Stated exercise: Include in the output exactly the lines from the opening of the data through the line containing "bm, M_CARD, t)", and nothing more.
——————
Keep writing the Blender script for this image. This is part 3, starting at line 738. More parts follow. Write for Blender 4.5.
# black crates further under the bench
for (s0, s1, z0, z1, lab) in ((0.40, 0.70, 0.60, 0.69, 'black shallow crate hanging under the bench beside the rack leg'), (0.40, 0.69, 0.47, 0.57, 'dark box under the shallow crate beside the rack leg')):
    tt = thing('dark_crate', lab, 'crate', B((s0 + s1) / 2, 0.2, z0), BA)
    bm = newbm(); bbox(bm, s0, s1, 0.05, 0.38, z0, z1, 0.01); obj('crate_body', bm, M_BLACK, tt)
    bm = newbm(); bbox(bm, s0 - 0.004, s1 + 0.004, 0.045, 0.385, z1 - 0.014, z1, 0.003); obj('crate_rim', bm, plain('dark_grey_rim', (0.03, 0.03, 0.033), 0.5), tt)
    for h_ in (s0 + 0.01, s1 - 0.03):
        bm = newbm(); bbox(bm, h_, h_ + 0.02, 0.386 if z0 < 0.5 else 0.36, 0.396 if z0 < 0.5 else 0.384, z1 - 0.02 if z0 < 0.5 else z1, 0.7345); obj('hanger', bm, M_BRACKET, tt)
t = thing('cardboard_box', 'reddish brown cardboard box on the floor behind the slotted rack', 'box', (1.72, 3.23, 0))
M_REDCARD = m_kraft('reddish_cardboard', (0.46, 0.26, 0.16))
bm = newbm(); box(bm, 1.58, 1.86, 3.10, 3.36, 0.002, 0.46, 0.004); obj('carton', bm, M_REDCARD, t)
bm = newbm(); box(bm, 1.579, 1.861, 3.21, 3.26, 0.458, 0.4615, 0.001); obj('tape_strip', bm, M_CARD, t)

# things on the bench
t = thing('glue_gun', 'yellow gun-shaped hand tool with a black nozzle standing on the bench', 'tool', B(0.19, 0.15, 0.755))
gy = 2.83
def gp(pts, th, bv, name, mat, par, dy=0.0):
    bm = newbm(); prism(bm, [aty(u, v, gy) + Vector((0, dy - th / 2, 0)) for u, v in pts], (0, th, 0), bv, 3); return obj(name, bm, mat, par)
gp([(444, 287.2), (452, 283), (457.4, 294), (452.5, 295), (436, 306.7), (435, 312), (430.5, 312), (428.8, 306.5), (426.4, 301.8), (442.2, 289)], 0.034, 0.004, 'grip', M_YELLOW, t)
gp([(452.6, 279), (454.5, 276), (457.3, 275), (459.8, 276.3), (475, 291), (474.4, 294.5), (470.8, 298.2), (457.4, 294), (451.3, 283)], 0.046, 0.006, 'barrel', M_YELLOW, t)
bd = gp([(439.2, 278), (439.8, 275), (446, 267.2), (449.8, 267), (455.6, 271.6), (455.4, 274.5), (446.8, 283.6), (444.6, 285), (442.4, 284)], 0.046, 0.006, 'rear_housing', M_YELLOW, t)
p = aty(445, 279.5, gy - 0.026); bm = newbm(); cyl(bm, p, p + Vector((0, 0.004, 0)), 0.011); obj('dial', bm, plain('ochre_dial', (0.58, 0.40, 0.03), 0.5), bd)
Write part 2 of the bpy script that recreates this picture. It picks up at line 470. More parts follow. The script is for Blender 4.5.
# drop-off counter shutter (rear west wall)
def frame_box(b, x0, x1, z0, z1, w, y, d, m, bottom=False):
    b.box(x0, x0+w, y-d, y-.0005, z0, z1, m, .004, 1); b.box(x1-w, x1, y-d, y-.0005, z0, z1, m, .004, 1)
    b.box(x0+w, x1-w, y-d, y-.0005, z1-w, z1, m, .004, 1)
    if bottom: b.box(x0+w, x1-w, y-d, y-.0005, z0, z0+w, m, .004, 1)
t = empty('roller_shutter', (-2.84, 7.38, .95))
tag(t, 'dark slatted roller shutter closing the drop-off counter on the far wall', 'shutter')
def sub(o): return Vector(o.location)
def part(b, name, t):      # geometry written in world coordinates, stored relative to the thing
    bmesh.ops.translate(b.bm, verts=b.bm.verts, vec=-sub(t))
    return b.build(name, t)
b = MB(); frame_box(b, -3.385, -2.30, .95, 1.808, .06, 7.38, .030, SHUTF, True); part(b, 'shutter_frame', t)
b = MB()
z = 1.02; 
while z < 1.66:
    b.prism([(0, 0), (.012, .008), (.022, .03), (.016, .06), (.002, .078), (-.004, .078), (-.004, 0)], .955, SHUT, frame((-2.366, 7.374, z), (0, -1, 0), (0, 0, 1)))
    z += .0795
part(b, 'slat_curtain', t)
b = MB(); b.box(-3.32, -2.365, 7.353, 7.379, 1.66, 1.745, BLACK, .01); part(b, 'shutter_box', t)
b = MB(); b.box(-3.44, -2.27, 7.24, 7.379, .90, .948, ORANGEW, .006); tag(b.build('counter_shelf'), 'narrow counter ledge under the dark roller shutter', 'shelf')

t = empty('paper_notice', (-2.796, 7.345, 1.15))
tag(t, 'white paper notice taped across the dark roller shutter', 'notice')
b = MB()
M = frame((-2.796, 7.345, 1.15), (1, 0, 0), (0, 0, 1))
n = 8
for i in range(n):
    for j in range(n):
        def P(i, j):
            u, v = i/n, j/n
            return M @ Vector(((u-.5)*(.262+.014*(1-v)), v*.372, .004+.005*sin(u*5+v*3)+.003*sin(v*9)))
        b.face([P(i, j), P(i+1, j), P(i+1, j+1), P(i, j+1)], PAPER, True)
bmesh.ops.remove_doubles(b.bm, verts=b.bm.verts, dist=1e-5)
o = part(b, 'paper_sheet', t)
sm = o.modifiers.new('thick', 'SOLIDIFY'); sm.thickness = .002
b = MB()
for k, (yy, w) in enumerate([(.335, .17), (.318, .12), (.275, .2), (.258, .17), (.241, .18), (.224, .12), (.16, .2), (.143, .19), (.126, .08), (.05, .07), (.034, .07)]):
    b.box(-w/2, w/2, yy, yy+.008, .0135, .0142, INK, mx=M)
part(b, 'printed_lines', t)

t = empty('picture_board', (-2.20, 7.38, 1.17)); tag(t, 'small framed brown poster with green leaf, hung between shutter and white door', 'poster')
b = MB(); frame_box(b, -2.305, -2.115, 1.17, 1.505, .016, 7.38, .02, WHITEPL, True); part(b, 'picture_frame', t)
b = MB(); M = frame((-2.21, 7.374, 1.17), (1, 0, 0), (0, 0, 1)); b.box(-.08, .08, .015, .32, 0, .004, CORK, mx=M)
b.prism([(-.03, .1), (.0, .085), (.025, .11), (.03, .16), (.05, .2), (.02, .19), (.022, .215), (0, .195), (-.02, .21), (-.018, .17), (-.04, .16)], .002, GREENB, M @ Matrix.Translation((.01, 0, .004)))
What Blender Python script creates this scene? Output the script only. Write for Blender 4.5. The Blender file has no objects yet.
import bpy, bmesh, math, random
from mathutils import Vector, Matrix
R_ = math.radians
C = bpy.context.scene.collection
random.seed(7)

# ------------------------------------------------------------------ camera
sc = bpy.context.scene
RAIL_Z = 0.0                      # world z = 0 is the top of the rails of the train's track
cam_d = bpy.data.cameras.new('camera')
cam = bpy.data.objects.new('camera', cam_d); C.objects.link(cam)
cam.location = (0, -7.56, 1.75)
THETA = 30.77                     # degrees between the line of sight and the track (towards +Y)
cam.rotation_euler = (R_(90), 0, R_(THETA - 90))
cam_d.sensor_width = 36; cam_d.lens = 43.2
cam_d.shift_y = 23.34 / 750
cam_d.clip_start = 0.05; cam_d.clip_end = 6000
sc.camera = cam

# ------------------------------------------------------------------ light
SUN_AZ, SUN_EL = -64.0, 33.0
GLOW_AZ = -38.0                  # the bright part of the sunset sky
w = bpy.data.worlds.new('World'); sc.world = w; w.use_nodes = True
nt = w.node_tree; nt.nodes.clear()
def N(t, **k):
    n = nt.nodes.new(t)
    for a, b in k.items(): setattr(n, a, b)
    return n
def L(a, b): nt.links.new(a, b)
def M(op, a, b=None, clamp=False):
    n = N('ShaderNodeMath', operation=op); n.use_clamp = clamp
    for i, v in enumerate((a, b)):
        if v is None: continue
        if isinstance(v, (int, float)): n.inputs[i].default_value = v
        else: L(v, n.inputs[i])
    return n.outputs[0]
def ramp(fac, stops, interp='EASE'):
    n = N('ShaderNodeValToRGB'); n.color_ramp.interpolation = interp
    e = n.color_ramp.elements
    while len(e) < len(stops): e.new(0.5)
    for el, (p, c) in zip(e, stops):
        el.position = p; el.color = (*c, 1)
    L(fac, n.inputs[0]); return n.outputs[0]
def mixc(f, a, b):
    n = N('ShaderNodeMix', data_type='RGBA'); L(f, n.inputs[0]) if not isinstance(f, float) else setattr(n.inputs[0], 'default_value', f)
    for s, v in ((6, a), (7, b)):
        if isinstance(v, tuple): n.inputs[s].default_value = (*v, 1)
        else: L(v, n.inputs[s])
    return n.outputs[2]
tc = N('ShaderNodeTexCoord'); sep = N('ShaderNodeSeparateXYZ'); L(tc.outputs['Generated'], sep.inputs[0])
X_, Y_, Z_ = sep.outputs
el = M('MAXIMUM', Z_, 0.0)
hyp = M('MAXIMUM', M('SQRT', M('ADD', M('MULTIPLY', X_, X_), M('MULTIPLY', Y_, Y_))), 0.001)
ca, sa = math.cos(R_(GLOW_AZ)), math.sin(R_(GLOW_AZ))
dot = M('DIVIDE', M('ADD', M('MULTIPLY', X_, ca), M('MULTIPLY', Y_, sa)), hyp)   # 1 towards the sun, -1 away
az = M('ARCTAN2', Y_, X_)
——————
Solution to this problem:
Keep writing the Blender script for this image. This is part 3, starting at line 738. More parts follow. Write for Blender 4.5.
# black crates further under the bench
for (s0, s1, z0, z1, lab) in ((0.40, 0.70, 0.60, 0.69, 'black shallow crate hanging under the bench beside the rack leg'), (0.40, 0.69, 0.47, 0.57, 'dark box under the shallow crate beside the rack leg')):
    tt = thing('dark_crate', lab, 'crate', B((s0 + s1) / 2, 0.2, z0), BA)
    bm = newbm(); bbox(bm, s0, s1, 0.05, 0.38, z0, z1, 0.01); obj('crate_body', bm, M_BLACK, tt)
    bm = newbm(); bbox(bm, s0 - 0.004, s1 + 0.004, 0.045, 0.385, z1 - 0.014, z1, 0.003); obj('crate_rim', bm, plain('dark_grey_rim', (0.03, 0.03, 0.033), 0.5), tt)
    for h_ in (s0 + 0.01, s1 - 0.03):
        bm = newbm(); bbox(bm, h_, h_ + 0.02, 0.386 if z0 < 0.5 else 0.36, 0.396 if z0 < 0.5 else 0.384, z1 - 0.02 if z0 < 0.5 else z1, 0.7345); obj('hanger', bm, M_BRACKET, tt)
t = thing('cardboard_box', 'reddish brown cardboard box on the floor behind the slotted rack', 'box', (1.72, 3.23, 0))
M_REDCARD = m_kraft('reddish_cardboard', (0.46, 0.26, 0.16))
bm = newbm(); box(bm, 1.58, 1.86, 3.10, 3.36, 0.002, 0.46, 0.004); obj('carton', bm, M_REDCARD, t)
bm = newbm(); box(bm, 1.579, 1.861, 3.21, 3.26, 0.458, 0.4615, 0.001); obj('tape_strip', bm, M_CARD, t)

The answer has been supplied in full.